Ford to Cut 800 Jobs Amid Weak Demand for Electric Vehicles
Ford has announced plans to cut 800 jobs in the UK over the next three years as part of a major restructuring effort. This decision is part of a broader initiative that will eliminate 4,000 positions across Europe.
The company cited tough market conditions, including intense competition and weak demand for electric vehicles, as the main reasons for the cuts. However, the job reductions will not affect Ford’s manufacturing sites in Dagenham and Halewood or its logistics base in Southampton. Ford hopes to achieve most of the job reductions through voluntary redundancies.
Lisa Brankin, managing director of Ford of Britain and Ireland, expressed regret over the decision, stating, “This is not something anyone wants to do, and I appreciate the significant impact it will have on our employees.”

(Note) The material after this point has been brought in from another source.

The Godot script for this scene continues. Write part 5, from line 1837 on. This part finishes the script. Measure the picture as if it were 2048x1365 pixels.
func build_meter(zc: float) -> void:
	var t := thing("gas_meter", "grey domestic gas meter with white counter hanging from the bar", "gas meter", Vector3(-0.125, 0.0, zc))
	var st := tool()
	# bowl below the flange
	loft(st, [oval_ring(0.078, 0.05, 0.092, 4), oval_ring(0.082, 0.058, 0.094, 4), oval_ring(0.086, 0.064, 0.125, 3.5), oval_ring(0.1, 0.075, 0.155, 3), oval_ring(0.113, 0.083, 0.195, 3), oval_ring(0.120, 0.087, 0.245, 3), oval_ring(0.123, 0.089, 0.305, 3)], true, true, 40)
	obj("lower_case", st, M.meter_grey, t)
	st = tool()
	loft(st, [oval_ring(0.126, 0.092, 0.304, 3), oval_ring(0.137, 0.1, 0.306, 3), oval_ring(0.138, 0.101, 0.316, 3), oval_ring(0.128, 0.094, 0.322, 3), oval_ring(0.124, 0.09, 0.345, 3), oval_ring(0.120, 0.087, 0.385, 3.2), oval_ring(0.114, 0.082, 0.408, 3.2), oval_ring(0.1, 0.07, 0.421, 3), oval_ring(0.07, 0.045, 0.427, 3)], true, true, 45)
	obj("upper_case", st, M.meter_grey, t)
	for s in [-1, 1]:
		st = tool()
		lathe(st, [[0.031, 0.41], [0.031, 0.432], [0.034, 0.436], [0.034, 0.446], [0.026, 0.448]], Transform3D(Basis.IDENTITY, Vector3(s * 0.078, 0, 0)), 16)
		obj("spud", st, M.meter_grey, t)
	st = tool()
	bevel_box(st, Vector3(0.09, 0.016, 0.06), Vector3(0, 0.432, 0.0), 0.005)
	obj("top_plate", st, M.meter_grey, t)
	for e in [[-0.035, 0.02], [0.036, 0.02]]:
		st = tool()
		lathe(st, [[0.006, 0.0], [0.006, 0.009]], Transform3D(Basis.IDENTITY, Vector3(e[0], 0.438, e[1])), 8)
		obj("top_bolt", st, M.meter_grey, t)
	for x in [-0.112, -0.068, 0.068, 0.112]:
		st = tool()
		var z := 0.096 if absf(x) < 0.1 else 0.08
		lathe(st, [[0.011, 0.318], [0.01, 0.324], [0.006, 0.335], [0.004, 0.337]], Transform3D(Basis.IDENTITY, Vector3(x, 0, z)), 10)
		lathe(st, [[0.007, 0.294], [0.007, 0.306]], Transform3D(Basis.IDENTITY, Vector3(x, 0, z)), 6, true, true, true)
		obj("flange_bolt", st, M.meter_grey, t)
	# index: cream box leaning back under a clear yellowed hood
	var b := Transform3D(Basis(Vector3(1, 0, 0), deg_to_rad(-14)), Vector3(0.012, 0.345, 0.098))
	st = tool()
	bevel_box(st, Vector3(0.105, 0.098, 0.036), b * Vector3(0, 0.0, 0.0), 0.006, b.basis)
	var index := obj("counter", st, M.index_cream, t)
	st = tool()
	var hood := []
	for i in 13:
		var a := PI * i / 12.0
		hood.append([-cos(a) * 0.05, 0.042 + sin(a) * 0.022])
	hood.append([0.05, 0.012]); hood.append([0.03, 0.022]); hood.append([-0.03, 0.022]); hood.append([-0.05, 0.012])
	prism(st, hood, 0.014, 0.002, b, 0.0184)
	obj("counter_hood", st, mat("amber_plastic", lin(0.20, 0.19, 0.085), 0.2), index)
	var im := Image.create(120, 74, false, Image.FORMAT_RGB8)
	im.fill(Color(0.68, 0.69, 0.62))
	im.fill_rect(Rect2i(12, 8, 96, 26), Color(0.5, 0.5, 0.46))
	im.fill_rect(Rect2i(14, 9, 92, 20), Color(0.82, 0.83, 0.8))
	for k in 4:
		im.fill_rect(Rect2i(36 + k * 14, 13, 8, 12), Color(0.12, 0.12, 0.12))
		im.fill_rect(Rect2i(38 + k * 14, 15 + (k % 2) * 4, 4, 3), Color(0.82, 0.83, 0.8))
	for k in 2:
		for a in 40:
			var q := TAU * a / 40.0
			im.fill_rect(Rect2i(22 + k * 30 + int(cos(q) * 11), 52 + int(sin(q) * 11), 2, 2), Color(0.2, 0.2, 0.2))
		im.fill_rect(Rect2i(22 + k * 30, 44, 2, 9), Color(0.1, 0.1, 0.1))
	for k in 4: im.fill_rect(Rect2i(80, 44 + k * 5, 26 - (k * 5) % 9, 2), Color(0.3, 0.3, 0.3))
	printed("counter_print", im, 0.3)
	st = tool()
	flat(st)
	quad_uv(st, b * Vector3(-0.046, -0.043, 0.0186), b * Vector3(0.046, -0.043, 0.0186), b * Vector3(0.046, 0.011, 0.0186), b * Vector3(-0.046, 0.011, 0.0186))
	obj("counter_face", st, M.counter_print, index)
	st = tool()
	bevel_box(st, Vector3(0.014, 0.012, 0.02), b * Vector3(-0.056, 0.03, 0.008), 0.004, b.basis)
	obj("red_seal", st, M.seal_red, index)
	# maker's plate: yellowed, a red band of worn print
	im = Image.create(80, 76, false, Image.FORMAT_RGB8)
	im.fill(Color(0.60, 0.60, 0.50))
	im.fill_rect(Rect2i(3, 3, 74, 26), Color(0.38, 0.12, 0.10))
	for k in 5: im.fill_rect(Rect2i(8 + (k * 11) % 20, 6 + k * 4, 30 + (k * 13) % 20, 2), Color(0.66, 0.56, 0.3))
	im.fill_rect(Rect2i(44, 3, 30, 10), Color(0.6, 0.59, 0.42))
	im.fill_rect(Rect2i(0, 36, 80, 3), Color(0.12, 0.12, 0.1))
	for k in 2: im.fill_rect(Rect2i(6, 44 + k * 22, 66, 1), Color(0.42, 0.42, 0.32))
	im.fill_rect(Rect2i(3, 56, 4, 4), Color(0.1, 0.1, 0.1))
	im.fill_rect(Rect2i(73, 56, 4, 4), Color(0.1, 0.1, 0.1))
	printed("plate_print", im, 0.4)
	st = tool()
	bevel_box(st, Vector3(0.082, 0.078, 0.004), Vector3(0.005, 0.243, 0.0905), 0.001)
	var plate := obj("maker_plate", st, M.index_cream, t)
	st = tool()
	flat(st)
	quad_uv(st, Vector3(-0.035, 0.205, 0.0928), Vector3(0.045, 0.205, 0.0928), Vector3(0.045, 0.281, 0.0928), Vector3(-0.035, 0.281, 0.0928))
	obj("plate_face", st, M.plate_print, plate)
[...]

Ford currently employs 5,300 people in the UK, and the government has requested that the company share its full plans in order to help mitigate the impact.

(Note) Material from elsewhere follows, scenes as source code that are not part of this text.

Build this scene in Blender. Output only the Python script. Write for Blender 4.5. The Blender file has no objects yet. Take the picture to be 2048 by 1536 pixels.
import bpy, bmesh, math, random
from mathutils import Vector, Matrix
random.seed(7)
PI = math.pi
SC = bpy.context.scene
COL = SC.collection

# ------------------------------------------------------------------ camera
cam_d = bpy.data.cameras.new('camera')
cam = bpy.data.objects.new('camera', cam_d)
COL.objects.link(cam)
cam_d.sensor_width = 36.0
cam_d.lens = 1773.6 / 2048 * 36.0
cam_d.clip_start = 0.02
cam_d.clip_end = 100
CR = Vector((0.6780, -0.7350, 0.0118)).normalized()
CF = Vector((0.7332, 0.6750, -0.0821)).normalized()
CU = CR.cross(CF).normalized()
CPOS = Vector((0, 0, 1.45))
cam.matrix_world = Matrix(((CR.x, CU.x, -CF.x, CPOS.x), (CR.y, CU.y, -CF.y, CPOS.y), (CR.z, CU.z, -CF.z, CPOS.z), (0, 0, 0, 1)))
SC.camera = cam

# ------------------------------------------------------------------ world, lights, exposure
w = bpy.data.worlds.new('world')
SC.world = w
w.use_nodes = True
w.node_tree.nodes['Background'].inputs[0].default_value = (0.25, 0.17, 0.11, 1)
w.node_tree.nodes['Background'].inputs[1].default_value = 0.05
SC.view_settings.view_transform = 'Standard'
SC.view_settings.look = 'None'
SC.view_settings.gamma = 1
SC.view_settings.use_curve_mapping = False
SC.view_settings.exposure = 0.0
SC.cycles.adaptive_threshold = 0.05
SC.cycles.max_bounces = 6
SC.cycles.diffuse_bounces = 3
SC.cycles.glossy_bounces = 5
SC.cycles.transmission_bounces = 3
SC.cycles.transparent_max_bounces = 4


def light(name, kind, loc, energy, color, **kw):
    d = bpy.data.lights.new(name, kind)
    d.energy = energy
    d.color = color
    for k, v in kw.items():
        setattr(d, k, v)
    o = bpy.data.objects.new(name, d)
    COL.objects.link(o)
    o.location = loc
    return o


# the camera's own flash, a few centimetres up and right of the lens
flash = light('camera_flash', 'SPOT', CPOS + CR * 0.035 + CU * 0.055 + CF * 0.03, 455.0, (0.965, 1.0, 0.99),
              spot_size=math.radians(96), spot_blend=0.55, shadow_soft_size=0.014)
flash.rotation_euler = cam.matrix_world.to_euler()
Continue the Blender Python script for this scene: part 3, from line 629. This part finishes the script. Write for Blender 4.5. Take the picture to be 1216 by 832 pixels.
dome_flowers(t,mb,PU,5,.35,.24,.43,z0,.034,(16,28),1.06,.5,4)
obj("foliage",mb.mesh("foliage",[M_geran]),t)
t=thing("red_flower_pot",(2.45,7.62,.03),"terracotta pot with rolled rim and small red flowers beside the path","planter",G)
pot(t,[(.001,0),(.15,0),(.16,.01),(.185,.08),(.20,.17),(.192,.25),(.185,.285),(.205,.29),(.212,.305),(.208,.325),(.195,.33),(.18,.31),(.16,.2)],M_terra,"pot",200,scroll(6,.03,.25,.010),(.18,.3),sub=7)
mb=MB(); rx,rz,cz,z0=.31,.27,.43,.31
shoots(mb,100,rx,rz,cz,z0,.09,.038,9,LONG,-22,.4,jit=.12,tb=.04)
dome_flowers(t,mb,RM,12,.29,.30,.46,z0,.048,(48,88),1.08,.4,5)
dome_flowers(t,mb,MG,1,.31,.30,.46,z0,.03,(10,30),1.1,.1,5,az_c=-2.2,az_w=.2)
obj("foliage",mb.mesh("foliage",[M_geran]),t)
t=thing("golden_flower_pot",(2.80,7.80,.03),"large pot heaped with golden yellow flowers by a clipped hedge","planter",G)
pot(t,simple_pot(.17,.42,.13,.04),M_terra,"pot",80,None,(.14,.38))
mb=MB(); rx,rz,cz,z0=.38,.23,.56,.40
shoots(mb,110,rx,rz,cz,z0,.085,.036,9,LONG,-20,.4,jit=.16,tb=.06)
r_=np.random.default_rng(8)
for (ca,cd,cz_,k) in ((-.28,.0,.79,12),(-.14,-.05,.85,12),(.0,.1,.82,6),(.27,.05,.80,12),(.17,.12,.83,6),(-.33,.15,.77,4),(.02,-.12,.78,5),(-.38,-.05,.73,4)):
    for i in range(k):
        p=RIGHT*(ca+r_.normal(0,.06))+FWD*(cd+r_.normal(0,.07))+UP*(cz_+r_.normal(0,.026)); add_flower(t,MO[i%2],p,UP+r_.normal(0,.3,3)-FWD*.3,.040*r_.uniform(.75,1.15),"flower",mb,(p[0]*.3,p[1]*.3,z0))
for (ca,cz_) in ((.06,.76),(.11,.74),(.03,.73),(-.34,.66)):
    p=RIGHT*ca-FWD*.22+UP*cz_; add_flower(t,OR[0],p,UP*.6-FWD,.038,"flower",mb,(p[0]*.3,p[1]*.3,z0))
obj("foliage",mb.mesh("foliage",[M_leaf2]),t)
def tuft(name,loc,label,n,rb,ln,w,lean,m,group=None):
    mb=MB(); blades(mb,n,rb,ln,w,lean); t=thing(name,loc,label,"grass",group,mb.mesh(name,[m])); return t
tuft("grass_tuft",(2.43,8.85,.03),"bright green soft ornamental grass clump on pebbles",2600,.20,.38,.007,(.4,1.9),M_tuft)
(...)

The cuts, which will account for 15% of Ford’s workforce, will mainly affect administrative and product development roles. While Ford’s Dagenham and Halewood factories remain protected, six other sites across the UK, including a major research and development center in Dunton, Essex, and a parts distribution center in Daventry, could be affected.
This restructuring follows a round of job cuts in March 2023 when Ford announced the loss of 1,300 jobs, primarily at its Dunton site. The new cuts come at a time when European car manufacturers, including Volkswagen, Mercedes Benz, and BMW, are facing mounting pressures from high energy costs, increased competition from Chinese manufacturers, and weaker-than-expected demand for electric vehicles.

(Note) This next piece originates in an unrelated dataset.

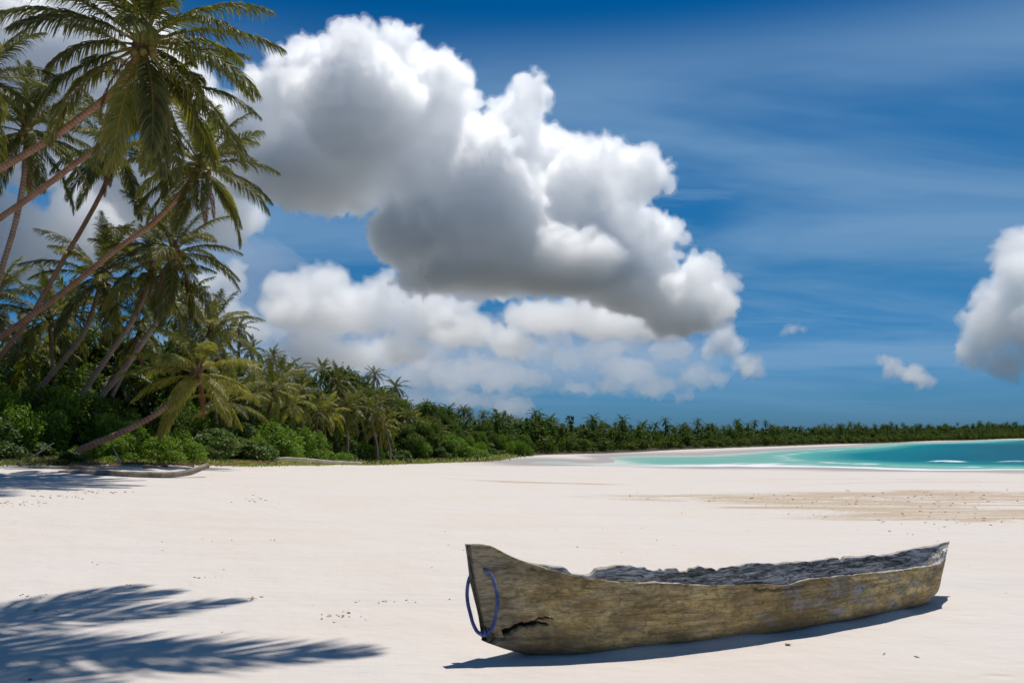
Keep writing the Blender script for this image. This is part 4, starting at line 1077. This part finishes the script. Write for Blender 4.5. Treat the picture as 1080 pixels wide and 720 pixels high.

As the automotive industry struggles with these challenges, Ford is also navigating its shift toward a more upmarket position, moving away from mass manufacturing of affordable vehicles like the Fiesta, which was discontinued last year.
In addition to the UK cuts, Ford plans to eliminate 2,900 jobs in Germany and 300 more across other European countries. Meanwhile, the UK government faces mounting pressure from the car industry over its Zero Emission Vehicle (ZEV) Mandate, which requires car manufacturers to ensure that at least 22% of cars sold are zero-emission by this year, with that percentage rising to 80% by 2030.
Some manufacturers argue that the pace of the ZEV Mandate is too rapid and that demand for electric vehicles is not yet sufficient to meet these targets, leading to unsustainable discounts. Calls are being made for the government to relax the quotas or provide greater incentives for electric vehicle purchases, as well as assurances that adequate charging infrastructure will be in place.
However, Vicky Read, CEO of the charging firm Charge UK, believes that weakening the mandate would be a mistake. “The government must hold its nerve and support policies that are clearly working,” she said.
A government spokesperson confirmed their commitment to working closely with the industry to ensure the success of the 2030 transition deadline for electric vehicles.